=== SET EXERCISE ===
Repeat the lines that follow, leaving nothing out.

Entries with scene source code
━━━━

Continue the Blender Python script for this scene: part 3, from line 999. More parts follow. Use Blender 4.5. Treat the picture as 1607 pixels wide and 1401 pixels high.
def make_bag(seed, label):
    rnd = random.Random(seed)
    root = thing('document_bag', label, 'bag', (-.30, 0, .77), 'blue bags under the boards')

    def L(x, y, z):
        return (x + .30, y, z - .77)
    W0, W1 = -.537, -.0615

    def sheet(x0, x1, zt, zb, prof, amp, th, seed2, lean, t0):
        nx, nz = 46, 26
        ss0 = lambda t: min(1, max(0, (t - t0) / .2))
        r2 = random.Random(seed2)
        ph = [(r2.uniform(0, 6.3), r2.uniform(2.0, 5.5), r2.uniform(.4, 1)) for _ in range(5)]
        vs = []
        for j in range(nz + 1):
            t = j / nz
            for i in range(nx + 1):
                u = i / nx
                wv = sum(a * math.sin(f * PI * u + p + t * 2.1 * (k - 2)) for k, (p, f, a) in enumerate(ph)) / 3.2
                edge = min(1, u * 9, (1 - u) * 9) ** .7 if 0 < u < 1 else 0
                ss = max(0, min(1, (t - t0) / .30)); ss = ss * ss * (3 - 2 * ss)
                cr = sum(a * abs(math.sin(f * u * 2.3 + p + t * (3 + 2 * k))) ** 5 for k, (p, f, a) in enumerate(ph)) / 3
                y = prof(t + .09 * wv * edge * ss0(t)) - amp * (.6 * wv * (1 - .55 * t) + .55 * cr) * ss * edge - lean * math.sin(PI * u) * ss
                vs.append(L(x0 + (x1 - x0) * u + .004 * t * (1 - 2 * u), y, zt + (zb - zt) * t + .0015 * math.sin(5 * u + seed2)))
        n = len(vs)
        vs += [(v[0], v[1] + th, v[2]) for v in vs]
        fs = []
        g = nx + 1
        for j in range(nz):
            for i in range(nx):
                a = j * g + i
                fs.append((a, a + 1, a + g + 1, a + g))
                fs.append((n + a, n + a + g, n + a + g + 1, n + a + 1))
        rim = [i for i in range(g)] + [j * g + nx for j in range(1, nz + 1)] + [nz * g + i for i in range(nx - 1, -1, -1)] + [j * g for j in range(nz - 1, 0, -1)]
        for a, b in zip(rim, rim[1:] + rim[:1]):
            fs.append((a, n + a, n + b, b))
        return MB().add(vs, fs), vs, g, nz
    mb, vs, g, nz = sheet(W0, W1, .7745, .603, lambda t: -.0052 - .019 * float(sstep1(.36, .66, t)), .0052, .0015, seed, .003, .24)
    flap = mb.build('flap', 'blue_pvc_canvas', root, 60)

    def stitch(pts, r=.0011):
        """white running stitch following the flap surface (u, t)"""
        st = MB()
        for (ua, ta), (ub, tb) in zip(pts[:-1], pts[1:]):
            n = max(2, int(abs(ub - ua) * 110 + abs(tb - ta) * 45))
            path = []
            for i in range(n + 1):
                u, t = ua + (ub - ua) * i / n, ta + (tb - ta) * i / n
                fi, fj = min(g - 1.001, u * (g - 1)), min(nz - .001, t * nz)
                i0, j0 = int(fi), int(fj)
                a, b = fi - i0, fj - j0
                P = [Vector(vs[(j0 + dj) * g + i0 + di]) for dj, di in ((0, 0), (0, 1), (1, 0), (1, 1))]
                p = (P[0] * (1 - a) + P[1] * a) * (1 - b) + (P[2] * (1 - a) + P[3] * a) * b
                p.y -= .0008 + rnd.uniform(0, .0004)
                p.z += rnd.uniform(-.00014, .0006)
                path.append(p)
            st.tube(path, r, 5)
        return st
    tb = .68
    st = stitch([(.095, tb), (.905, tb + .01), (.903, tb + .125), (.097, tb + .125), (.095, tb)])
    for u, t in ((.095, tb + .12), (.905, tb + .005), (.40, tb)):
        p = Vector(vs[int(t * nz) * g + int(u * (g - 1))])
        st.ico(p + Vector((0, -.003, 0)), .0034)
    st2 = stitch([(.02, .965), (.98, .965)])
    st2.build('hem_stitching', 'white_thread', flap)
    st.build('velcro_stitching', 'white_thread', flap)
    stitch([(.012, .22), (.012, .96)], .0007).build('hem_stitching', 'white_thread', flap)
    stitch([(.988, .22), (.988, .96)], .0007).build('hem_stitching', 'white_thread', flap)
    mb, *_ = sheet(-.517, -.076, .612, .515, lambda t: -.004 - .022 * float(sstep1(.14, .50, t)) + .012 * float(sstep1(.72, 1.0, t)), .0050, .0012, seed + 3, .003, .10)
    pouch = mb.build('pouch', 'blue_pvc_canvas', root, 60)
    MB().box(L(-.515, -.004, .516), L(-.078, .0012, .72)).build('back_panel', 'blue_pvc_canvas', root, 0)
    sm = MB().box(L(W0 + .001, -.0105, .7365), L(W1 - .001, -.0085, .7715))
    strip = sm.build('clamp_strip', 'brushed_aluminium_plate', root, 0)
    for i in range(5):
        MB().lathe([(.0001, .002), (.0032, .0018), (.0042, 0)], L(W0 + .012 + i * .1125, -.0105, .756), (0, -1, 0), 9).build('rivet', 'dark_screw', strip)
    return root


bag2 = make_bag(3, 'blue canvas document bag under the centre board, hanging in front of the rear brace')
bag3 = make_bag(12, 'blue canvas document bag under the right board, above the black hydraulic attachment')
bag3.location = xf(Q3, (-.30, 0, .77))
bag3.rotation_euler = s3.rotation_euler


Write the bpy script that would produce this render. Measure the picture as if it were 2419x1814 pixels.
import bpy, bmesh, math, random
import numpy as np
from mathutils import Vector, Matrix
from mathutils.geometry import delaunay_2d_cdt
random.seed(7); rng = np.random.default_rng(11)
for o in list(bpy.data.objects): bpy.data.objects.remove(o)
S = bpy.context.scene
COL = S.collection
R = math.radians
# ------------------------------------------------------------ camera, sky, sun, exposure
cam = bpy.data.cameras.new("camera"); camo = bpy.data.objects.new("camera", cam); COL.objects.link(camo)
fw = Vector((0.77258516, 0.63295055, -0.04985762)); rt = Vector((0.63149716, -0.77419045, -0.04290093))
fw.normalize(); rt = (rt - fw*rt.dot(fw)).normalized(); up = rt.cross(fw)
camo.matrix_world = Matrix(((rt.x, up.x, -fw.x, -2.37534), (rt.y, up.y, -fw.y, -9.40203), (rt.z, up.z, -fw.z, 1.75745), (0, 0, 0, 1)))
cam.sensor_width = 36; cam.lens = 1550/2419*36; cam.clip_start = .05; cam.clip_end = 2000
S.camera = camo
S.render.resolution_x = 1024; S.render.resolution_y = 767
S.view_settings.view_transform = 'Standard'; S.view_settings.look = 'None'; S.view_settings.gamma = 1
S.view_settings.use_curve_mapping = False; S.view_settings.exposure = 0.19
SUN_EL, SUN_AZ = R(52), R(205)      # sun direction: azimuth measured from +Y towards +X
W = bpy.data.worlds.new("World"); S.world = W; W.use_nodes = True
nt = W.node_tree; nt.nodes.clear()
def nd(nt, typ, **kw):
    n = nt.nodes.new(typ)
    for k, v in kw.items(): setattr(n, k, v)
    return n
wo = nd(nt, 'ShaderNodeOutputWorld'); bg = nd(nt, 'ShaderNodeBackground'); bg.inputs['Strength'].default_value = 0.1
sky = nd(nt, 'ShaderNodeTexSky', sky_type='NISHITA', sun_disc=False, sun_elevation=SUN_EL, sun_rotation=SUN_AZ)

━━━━

=== TASK RESPONSE ===
Continue the Blender Python script for this scene: part 3, from line 999. More parts follow. Use Blender 4.5. Treat the picture as 1607 pixels wide and 1401 pixels high.
def make_bag(seed, label):
    rnd = random.Random(seed)
    root = thing('document_bag', label, 'bag', (-.30, 0, .77), 'blue bags under the boards')

    def L(x, y, z):
        return (x + .30, y, z - .77)
    W0, W1 = -.537, -.0615

    def sheet(x0, x1, zt, zb, prof, amp, th, seed2, lean, t0):
        nx, nz = 46, 26
        ss0 = lambda t: min(1, max(0, (t - t0) / .2))
        r2 = random.Random(seed2)
        ph = [(r2.uniform(0, 6.3), r2.uniform(2.0, 5.5), r2.uniform(.4, 1)) for _ in range(5)]
        vs = []
        for j in range(nz + 1):
            t = j / nz
            for i in range(nx + 1):
                u = i / nx
                wv = sum(a * math.sin(f * PI * u + p + t * 2.1 * (k - 2)) for k, (p, f, a) in enumerate(ph)) / 3.2
                edge = min(1, u * 9, (1 - u) * 9) ** .7 if 0 < u < 1 else 0
                ss = max(0, min(1, (t - t0) / .30)); ss = ss * ss * (3 - 2 * ss)
                cr = sum(a * abs(math.sin(f * u * 2.3 + p + t * (3 + 2 * k))) ** 5 for k, (p, f, a) in enumerate(ph)) / 3
                y = prof(t + .09 * wv * edge * ss0(t)) - amp * (.6 * wv * (1 - .55 * t) + .55 * cr) * ss * edge - lean * math.sin(PI * u) * ss
                vs.append(L(x0 + (x1 - x0) * u + .004 * t * (1 - 2 * u), y, zt + (zb - zt) * t + .0015 * math.sin(5 * u + seed2)))
        n = len(vs)
        vs += [(v[0], v[1] + th, v[2]) for v in vs]
        fs = []
        g = nx + 1
        for j in range(nz):
            for i in range(nx):
                a = j * g + i
                fs.append((a, a + 1, a + g + 1, a + g))
                fs.append((n + a, n + a + g, n + a + g + 1, n + a + 1))
        rim = [i for i in range(g)] + [j * g + nx for j in range(1, nz + 1)] + [nz * g + i for i in range(nx - 1, -1, -1)] + [j * g for j in range(nz - 1, 0, -1)]
        for a, b in zip(rim, rim[1:] + rim[:1]):
            fs.append((a, n + a, n + b, b))
        return MB().add(vs, fs), vs, g, nz
    mb, vs, g, nz = sheet(W0, W1, .7745, .603, lambda t: -.0052 - .019 * float(sstep1(.36, .66, t)), .0052, .0015, seed, .003, .24)
    flap = mb.build('flap', 'blue_pvc_canvas', root, 60)

    def stitch(pts, r=.0011):
        """white running stitch following the flap surface (u, t)"""
        st = MB()
        for (ua, ta), (ub, tb) in zip(pts[:-1], pts[1:]):
            n = max(2, int(abs(ub - ua) * 110 + abs(tb - ta) * 45))
            path = []
            for i in range(n + 1):
                u, t = ua + (ub - ua) * i / n, ta + (tb - ta) * i / n
                fi, fj = min(g - 1.001, u * (g - 1)), min(nz - .001, t * nz)
                i0, j0 = int(fi), int(fj)
                a, b = fi - i0, fj - j0
                P = [Vector(vs[(j0 + dj) * g + i0 + di]) for dj, di in ((0, 0), (0, 1), (1, 0), (1, 1))]
                p = (P[0] * (1 - a) + P[1] * a) * (1 - b) + (P[2] * (1 - a) + P[3] * a) * b
                p.y -= .0008 + rnd.uniform(0, .0004)
                p.z += rnd.uniform(-.00014, .0006)
                path.append(p)
            st.tube(path, r, 5)
        return st
    tb = .68
    st = stitch([(.095, tb), (.905, tb + .01), (.903, tb + .125), (.097, tb + .125), (.095, tb)])
    for u, t in ((.095, tb + .12), (.905, tb + .005), (.40, tb)):
        p = Vector(vs[int(t * nz) * g + int(u * (g - 1))])
        st.ico(p + Vector((0, -.003, 0)), .0034)
    st2 = stitch([(.02, .965), (.98, .965)])
    st2.build('hem_stitching', 'white_thread', flap)
    st.build('velcro_stitching', 'white_thread', flap)
    stitch([(.012, .22), (.012, .96)], .0007).build('hem_stitching', 'white_thread', flap)
    stitch([(.988, .22), (.988, .96)], .0007).build('hem_stitching', 'white_thread', flap)
    mb, *_ = sheet(-.517, -.076, .612, .515, lambda t: -.004 - .022 * float(sstep1(.14, .50, t)) + .012 * float(sstep1(.72, 1.0, t)), .0050, .0012, seed + 3, .003, .10)
    pouch = mb.build('pouch', 'blue_pvc_canvas', root, 60)
    MB().box(L(-.515, -.004, .516), L(-.078, .0012, .72)).build('back_panel', 'blue_pvc_canvas', root, 0)
    sm = MB().box(L(W0 + .001, -.0105, .7365), L(W1 - .001, -.0085, .7715))
    strip = sm.build('clamp_strip', 'brushed_aluminium_plate', root, 0)
    for i in range(5):
        MB().lathe([(.0001, .002), (.0032, .0018), (.0042, 0)], L(W0 + .012 + i * .1125, -.0105, .756), (0, -1, 0), 9).build('rivet', 'dark_screw', strip)
    return root


bag2 = make_bag(3, 'blue canvas document bag under the centre board, hanging in front of the rear brace')
bag3 = make_bag(12, 'blue canvas document bag under the right board, above the black hydraulic attachment')
bag3.location = xf(Q3, (-.30, 0, .77))
bag3.rotation_euler = s3.rotation_euler


Write the bpy script that would produce this render. Measure the picture as if it were 2419x1814 pixels.
import bpy, bmesh, math, random
import numpy as np
from mathutils import Vector, Matrix
from mathutils.geometry import delaunay_2d_cdt
random.seed(7); rng = np.random.default_rng(11)
for o in list(bpy.data.objects): bpy.data.objects.remove(o)
S = bpy.context.scene
COL = S.collection
R = math.radians
# ------------------------------------------------------------ camera, sky, sun, exposure
cam = bpy.data.cameras.new("camera"); camo = bpy.data.objects.new("camera", cam); COL.objects.link(camo)
fw = Vector((0.77258516, 0.63295055, -0.04985762)); rt = Vector((0.63149716, -0.77419045, -0.04290093))
fw.normalize(); rt = (rt - fw*rt.dot(fw)).normalized(); up = rt.cross(fw)
camo.matrix_world = Matrix(((rt.x, up.x, -fw.x, -2.37534), (rt.y, up.y, -fw.y, -9.40203), (rt.z, up.z, -fw.z, 1.75745), (0, 0, 0, 1)))
cam.sensor_width = 36; cam.lens = 1550/2419*36; cam.clip_start = .05; cam.clip_end = 2000
S.camera = camo
S.render.resolution_x = 1024; S.render.resolution_y = 767
S.view_settings.view_transform = 'Standard'; S.view_settings.look = 'None'; S.view_settings.gamma = 1
S.view_settings.use_curve_mapping = False; S.view_settings.exposure = 0.19
SUN_EL, SUN_AZ = R(52), R(205)      # sun direction: azimuth measured from +Y towards +X
W = bpy.data.worlds.new("World"); S.world = W; W.use_nodes = True
nt = W.node_tree; nt.nodes.clear()
def nd(nt, typ, **kw):
    n = nt.nodes.new(typ)
    for k, v in kw.items(): setattr(n, k, v)
    return n
wo = nd(nt, 'ShaderNodeOutputWorld'); bg = nd(nt, 'ShaderNodeBackground'); bg.inputs['Strength'].default_value = 0.1
sky = nd(nt, 'ShaderNodeTexSky', sky_type='NISHITA', sun_disc=False, sun_elevation=SUN_EL, sun_rotation=SUN_AZ)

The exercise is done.